Quick Take: Regulator Lifts Rules for Banks in Tapping Bond Market

Chinese banks, even those with a tainted record of misconduct, are now able to tap the bond market for funding more easily — a move intended to boost capital adequacy and guard against liquidity risks.
Previously, banks that had violated rules or engaged in improper internal management over the previous three years were not allowed to raise capital through issuing subordinated debts, financial bonds or other forms of debt.
These less-compliant banks now are able to issue these debts regardless of their record, the China Banking Regulatory Commission (CBRC) said.
But still, all banks will need to meet other regulatory requirements, including maintaining loan-loss provisions of at least 150%.
In case of default or bankruptcy, creditors who hold subordinated debt won’t get paid until senior debt holders are paid in full.
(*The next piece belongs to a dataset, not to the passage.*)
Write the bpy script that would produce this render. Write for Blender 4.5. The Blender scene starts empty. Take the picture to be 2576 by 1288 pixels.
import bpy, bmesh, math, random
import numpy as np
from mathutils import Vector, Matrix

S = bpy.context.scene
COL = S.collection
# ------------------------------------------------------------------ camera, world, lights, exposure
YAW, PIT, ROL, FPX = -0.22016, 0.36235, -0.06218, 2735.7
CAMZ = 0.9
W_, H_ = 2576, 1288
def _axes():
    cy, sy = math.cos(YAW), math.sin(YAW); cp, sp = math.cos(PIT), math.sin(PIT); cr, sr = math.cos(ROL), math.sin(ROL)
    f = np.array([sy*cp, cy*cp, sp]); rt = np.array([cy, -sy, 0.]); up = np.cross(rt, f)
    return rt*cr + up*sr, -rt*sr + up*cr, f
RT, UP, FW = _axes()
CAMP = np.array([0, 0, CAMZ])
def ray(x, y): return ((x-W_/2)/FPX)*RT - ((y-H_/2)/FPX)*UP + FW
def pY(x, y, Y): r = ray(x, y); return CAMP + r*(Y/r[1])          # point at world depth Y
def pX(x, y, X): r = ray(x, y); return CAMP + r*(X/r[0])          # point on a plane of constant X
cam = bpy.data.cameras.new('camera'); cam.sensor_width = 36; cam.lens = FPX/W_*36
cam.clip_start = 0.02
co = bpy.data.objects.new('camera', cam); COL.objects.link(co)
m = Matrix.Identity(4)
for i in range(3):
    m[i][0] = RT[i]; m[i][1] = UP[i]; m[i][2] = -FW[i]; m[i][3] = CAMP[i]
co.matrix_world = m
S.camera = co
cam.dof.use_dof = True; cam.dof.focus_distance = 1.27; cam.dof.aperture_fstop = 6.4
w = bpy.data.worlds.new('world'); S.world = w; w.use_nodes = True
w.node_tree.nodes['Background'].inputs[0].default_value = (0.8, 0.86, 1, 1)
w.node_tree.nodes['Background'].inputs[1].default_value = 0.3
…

The funds raised through issuing subordinated debt constitute part of the bank capital that makes up its required reserve.
Several banks have been scrambling for capital to meet regulatory requirement. Postal Savings Bank of China Co. Ltd. and China Merchants Bank Co. Ltd. announced plan to issue preferred stock in March, and Bank of Qingdao Co. Ltd. and Jilin Jiutai Rural Commercial Bank Co. Ltd. plan to issue bonds.